▽
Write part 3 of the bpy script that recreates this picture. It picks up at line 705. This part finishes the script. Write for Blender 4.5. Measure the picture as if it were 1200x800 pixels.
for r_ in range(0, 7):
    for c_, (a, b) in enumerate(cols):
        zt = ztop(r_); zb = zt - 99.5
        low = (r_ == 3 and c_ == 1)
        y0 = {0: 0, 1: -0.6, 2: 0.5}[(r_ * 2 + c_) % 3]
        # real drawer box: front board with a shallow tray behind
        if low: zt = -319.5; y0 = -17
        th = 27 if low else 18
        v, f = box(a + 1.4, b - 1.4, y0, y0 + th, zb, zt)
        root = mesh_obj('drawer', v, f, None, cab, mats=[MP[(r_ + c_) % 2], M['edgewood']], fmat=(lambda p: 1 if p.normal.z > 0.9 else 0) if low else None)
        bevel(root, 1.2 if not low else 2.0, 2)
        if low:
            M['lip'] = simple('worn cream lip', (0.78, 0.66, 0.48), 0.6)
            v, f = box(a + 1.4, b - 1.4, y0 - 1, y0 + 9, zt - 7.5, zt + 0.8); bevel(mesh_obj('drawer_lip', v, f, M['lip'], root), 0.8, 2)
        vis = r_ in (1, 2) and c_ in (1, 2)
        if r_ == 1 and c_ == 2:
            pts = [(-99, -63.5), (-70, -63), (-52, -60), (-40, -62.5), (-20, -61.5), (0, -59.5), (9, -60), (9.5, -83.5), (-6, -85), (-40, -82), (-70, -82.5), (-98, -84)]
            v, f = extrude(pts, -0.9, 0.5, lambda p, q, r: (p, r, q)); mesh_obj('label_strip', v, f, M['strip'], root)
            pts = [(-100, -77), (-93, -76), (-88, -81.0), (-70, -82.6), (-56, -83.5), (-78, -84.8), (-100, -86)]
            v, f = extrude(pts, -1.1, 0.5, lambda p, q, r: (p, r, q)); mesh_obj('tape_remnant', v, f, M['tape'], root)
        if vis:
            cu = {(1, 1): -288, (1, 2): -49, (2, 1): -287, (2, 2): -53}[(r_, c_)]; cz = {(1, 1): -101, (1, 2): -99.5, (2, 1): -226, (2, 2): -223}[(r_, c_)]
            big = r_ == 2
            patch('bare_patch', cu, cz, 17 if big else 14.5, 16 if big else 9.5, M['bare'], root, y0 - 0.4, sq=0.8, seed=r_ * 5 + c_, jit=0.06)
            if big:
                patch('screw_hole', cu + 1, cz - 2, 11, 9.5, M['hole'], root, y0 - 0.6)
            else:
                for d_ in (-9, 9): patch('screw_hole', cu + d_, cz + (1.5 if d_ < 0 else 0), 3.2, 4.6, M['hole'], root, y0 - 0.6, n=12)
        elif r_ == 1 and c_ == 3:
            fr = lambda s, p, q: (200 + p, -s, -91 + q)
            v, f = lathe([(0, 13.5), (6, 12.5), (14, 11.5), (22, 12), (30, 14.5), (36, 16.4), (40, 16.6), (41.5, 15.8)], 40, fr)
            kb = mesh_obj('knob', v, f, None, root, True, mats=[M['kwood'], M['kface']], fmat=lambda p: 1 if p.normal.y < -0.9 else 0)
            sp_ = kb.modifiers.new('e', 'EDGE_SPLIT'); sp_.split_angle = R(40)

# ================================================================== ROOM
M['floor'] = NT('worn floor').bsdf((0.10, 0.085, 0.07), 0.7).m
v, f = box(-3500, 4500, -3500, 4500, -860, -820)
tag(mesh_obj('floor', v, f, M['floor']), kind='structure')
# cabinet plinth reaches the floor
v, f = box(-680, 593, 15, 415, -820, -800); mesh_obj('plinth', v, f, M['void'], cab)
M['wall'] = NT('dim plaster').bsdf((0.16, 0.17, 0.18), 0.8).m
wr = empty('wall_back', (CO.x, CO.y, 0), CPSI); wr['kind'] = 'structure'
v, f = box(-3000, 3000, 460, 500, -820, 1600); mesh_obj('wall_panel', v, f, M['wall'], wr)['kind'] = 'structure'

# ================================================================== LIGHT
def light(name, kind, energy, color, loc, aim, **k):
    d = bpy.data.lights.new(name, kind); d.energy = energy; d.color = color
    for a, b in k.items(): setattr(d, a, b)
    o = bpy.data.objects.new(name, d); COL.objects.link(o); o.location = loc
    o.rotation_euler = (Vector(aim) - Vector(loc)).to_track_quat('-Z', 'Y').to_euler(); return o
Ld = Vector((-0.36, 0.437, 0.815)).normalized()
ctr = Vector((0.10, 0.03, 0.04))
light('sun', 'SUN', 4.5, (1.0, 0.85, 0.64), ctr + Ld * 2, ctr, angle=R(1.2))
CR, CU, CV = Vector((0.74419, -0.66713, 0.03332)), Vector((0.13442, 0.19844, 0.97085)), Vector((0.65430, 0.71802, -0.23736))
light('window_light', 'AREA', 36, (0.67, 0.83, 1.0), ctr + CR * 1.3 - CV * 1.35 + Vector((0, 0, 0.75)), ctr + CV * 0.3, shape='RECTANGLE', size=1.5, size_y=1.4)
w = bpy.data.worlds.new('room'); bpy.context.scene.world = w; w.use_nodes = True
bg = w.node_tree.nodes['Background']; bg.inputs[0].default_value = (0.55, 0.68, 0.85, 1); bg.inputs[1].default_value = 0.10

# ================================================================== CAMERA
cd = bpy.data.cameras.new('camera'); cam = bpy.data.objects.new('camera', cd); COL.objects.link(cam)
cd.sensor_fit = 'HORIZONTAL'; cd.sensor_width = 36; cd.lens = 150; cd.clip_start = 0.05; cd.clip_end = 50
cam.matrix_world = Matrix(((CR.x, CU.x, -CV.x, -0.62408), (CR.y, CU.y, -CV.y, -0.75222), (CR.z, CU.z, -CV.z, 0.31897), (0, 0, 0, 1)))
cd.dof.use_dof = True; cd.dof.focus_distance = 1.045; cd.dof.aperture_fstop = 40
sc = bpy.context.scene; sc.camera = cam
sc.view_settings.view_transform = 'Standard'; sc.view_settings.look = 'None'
△
Output the lines above verbatim and in full.

■ Solution to this task ■
Write part 3 of the bpy script that recreates this picture. It picks up at line 705. This part finishes the script. Write for Blender 4.5. Measure the picture as if it were 1200x800 pixels.
for r_ in range(0, 7):
    for c_, (a, b) in enumerate(cols):
        zt = ztop(r_); zb = zt - 99.5
        low = (r_ == 3 and c_ == 1)
        y0 = {0: 0, 1: -0.6, 2: 0.5}[(r_ * 2 + c_) % 3]
        # real drawer box: front board with a shallow tray behind
        if low: zt = -319.5; y0 = -17
        th = 27 if low else 18
        v, f = box(a + 1.4, b - 1.4, y0, y0 + th, zb, zt)
        root = mesh_obj('drawer', v, f, None, cab, mats=[MP[(r_ + c_) % 2], M['edgewood']], fmat=(lambda p: 1 if p.normal.z > 0.9 else 0) if low else None)
        bevel(root, 1.2 if not low else 2.0, 2)
        if low:
            M['lip'] = simple('worn cream lip', (0.78, 0.66, 0.48), 0.6)
            v, f = box(a + 1.4, b - 1.4, y0 - 1, y0 + 9, zt - 7.5, zt + 0.8); bevel(mesh_obj('drawer_lip', v, f, M['lip'], root), 0.8, 2)
        vis = r_ in (1, 2) and c_ in (1, 2)
        if r_ == 1 and c_ == 2:
            pts = [(-99, -63.5), (-70, -63), (-52, -60), (-40, -62.5), (-20, -61.5), (0, -59.5), (9, -60), (9.5, -83.5), (-6, -85), (-40, -82), (-70, -82.5), (-98, -84)]
            v, f = extrude(pts, -0.9, 0.5, lambda p, q, r: (p, r, q)); mesh_obj('label_strip', v, f, M['strip'], root)
            pts = [(-100, -77), (-93, -76), (-88, -81.0), (-70, -82.6), (-56, -83.5), (-78, -84.8), (-100, -86)]
            v, f = extrude(pts, -1.1, 0.5, lambda p, q, r: (p, r, q)); mesh_obj('tape_remnant', v, f, M['tape'], root)
        if vis:
            cu = {(1, 1): -288, (1, 2): -49, (2, 1): -287, (2, 2): -53}[(r_, c_)]; cz = {(1, 1): -101, (1, 2): -99.5, (2, 1): -226, (2, 2): -223}[(r_, c_)]
            big = r_ == 2
            patch('bare_patch', cu, cz, 17 if big else 14.5, 16 if big else 9.5, M['bare'], root, y0 - 0.4, sq=0.8, seed=r_ * 5 + c_, jit=0.06)
            if big:
                patch('screw_hole', cu + 1, cz - 2, 11, 9.5, M['hole'], root, y0 - 0.6)
            else:
                for d_ in (-9, 9): patch('screw_hole', cu + d_, cz + (1.5 if d_ < 0 else 0), 3.2, 4.6, M['hole'], root, y0 - 0.6, n=12)
        elif r_ == 1 and c_ == 3:
            fr = lambda s, p, q: (200 + p, -s, -91 + q)
            v, f = lathe([(0, 13.5), (6, 12.5), (14, 11.5), (22, 12), (30, 14.5), (36, 16.4), (40, 16.6), (41.5, 15.8)], 40, fr)
            kb = mesh_obj('knob', v, f, None, root, True, mats=[M['kwood'], M['kface']], fmat=lambda p: 1 if p.normal.y < -0.9 else 0)
            sp_ = kb.modifiers.new('e', 'EDGE_SPLIT'); sp_.split_angle = R(40)

# ================================================================== ROOM
M['floor'] = NT('worn floor').bsdf((0.10, 0.085, 0.07), 0.7).m
v, f = box(-3500, 4500, -3500, 4500, -860, -820)
tag(mesh_obj('floor', v, f, M['floor']), kind='structure')
# cabinet plinth reaches the floor
v, f = box(-680, 593, 15, 415, -820, -800); mesh_obj('plinth', v, f, M['void'], cab)
M['wall'] = NT('dim plaster').bsdf((0.16, 0.17, 0.18), 0.8).m
wr = empty('wall_back', (CO.x, CO.y, 0), CPSI); wr['kind'] = 'structure'
v, f = box(-3000, 3000, 460, 500, -820, 1600); mesh_obj('wall_panel', v, f, M['wall'], wr)['kind'] = 'structure'

# ================================================================== LIGHT
def light(name, kind, energy, color, loc, aim, **k):
    d = bpy.data.lights.new(name, kind); d.energy = energy; d.color = color
    for a, b in k.items(): setattr(d, a, b)
    o = bpy.data.objects.new(name, d); COL.objects.link(o); o.location = loc
    o.rotation_euler = (Vector(aim) - Vector(loc)).to_track_quat('-Z', 'Y').to_euler(); return o
Ld = Vector((-0.36, 0.437, 0.815)).normalized()
ctr = Vector((0.10, 0.03, 0.04))
light('sun', 'SUN', 4.5, (1.0, 0.85, 0.64), ctr + Ld * 2, ctr, angle=R(1.2))
CR, CU, CV = Vector((0.74419, -0.66713, 0.03332)), Vector((0.13442, 0.19844, 0.97085)), Vector((0.65430, 0.71802, -0.23736))
light('window_light', 'AREA', 36, (0.67, 0.83, 1.0), ctr + CR * 1.3 - CV * 1.35 + Vector((0, 0, 0.75)), ctr + CV * 0.3, shape='RECTANGLE', size=1.5, size_y=1.4)
w = bpy.data.worlds.new('room'); bpy.context.scene.world = w; w.use_nodes = True
bg = w.node_tree.nodes['Background']; bg.inputs[0].default_value = (0.55, 0.68, 0.85, 1); bg.inputs[1].default_value = 0.10

# ================================================================== CAMERA
cd = bpy.data.cameras.new('camera'); cam = bpy.data.objects.new('camera', cd); COL.objects.link(cam)
cd.sensor_fit = 'HORIZONTAL'; cd.sensor_width = 36; cd.lens = 150; cd.clip_start = 0.05; cd.clip_end = 50
cam.matrix_world = Matrix(((CR.x, CU.x, -CV.x, -0.62408), (CR.y, CU.y, -CV.y, -0.75222), (CR.z, CU.z, -CV.z, 0.31897), (0, 0, 0, 1)))
cd.dof.use_dof = True; cd.dof.focus_distance = 1.045; cd.dof.aperture_fstop = 40
sc = bpy.context.scene; sc.camera = cam
sc.view_settings.view_transform = 'Standard'; sc.view_settings.look = 'None'